I was blessed to be raised with financial education at the dinner table. That my brothers and would be financially confident was an obsession of my parents. We discussed interest rates at the table (whether we liked it or not) and were included in discussions about major purchases and how to avoid bad debt.
Partly due to positive habits formed young and partly because I began my working life (at 15yo at McDonalds) in Australia, which has a compulsory pension scheme with a guaranteed employer contribution, I began saving for my retirement at an age when I would have preferred to spend the cash. Of course today in my 30s I am more prepared for the future than most of my peers (and most British adults in general) with a significant nest egg invested in a diversified portfolio of assets.
Ah but my friends… And so many students and people I get chatting to at the pub… They all wish they knew when they started working what I knew when I started working!
My friend Lisa has been at her law firm three years. She started as a bright eyed enthusiastic and eager worker. We always assumed she would arrive late at dinner or have to work weekends, and for the first couple of years or so she did just that. In the last few months however I noticed she was suddenly available; and unhappy. It was so unlike her. So of course I asked her about it.
She hasn’t seen a pay rise of any significance in two years and feels her company takes her for granted so she just “can’t be bothered” She earns a good salary but has been using her overdraft every month and couldn’t understand how this was possible. She wasn’t sleeping properly because as night begins so does her panic about money and the future. To add to her general stress she decided to start looking for a new job that would invest more in her.
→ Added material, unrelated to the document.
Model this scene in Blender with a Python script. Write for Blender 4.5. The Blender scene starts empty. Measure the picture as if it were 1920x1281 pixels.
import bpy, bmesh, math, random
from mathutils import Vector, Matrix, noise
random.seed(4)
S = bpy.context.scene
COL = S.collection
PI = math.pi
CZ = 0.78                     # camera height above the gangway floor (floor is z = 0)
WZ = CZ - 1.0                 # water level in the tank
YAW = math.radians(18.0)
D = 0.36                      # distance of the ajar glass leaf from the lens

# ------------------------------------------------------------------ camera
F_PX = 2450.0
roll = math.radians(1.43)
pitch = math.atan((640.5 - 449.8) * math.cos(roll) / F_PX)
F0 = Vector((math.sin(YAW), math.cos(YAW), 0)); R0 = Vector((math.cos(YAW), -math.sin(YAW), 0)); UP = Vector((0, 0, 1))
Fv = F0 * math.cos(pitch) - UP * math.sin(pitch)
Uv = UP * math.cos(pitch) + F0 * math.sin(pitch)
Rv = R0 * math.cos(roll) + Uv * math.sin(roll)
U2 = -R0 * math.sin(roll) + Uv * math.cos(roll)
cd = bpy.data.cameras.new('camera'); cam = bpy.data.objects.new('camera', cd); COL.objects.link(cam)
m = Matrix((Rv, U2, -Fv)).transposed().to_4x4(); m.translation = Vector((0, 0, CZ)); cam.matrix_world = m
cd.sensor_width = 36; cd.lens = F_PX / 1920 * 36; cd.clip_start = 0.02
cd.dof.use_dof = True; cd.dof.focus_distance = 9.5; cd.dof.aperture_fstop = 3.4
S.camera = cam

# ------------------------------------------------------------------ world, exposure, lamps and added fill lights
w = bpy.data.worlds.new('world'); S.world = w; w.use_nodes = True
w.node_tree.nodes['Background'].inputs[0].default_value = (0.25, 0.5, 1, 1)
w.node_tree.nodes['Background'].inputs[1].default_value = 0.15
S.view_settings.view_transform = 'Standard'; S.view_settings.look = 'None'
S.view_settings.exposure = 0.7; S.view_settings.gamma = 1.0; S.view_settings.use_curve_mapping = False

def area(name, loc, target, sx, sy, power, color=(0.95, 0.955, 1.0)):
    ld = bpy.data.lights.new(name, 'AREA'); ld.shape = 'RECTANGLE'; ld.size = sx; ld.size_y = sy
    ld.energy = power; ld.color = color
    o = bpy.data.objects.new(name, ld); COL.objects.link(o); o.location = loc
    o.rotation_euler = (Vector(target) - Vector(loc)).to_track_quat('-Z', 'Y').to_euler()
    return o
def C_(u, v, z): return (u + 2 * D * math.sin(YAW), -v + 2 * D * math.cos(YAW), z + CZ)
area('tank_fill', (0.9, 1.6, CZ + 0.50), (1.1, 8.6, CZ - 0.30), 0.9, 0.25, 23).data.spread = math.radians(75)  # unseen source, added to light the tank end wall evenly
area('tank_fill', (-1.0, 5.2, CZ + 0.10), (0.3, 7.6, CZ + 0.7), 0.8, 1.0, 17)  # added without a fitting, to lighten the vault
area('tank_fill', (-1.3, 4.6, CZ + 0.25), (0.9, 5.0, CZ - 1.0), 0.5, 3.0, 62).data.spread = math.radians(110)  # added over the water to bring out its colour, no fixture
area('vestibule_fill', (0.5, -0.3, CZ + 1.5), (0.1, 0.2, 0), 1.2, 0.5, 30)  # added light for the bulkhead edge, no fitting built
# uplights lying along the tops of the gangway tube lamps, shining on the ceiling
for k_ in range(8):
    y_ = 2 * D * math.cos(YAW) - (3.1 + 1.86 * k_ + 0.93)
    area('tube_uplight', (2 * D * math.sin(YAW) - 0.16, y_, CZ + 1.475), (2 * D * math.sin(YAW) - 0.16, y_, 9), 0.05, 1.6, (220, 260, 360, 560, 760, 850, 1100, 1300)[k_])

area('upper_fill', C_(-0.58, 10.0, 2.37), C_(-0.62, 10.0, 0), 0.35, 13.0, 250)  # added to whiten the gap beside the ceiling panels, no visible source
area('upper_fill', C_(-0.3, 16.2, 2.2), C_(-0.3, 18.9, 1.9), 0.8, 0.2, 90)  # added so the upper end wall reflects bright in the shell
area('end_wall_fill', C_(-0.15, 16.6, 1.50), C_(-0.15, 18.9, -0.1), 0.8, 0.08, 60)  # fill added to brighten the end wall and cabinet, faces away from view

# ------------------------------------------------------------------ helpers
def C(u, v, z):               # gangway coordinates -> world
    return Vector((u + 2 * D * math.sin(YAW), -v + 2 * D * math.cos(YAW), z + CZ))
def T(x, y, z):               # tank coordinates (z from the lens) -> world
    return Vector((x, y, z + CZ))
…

Doing what I do I am often, like a doctor at a party, asked about “just this one quick thing” – suffice it to say we sat for a couple of hours and chatted about where she was at and where she wanted to be and what path she could lay to get there. I wanted to get her from financially apathetic to organised and energised. Not completely altruistic – I wanted to get the old Lisa back!
So we sat with her statements and bills and put together a budget that she could stick on her fridge at home. We set up an ISA and a standing order for payday so that she can put some of her salary towards saving for a deposit to buy her own place. She had all her money going into a current account (no wonder she couldn’t keep track!). I helped her put together a sensible and manageable repayment schedule so she could pay off her (relatively small) credit card debt so she could stop worrying about money being wasted.
Also turns out her company has a pension scheme that she wasn’t signed up for because she didn’t understand the implications of the company matching contributions so saw it as a paperwork aggravation not as free money. She said she was going to complete the paperwork (though pretty sure I’ll get enlisted into service) and that she would contribute a little each month as a start but would go to the maximum matching amount after she paid off her credit card.
This was a few weeks ago. I’ve received a few emails but she cancelled our last girly evening because she had to work late so I don’t know how she’s getting on but I’m confident.
Lisa has so much ambition, all she needed was a bit of guidance so she could take control of her money and get into the right habits to be able to live the life she wants. The best time to have gotten this information was at school or university, but failing that (and almost everyone in this country does) it’s the kind of information she could have benefited from when she started working. Today she would be debt free, three years into an aggressive saving campaign for a deposit and she would have three years worth of pension contributions forming the foundation of a retirement she can’t picture so wasn’t preparing for!
Vivi Friedgut (June 2012)
I’m just glad (and so is she, though she’d never admit it) that she had a me!!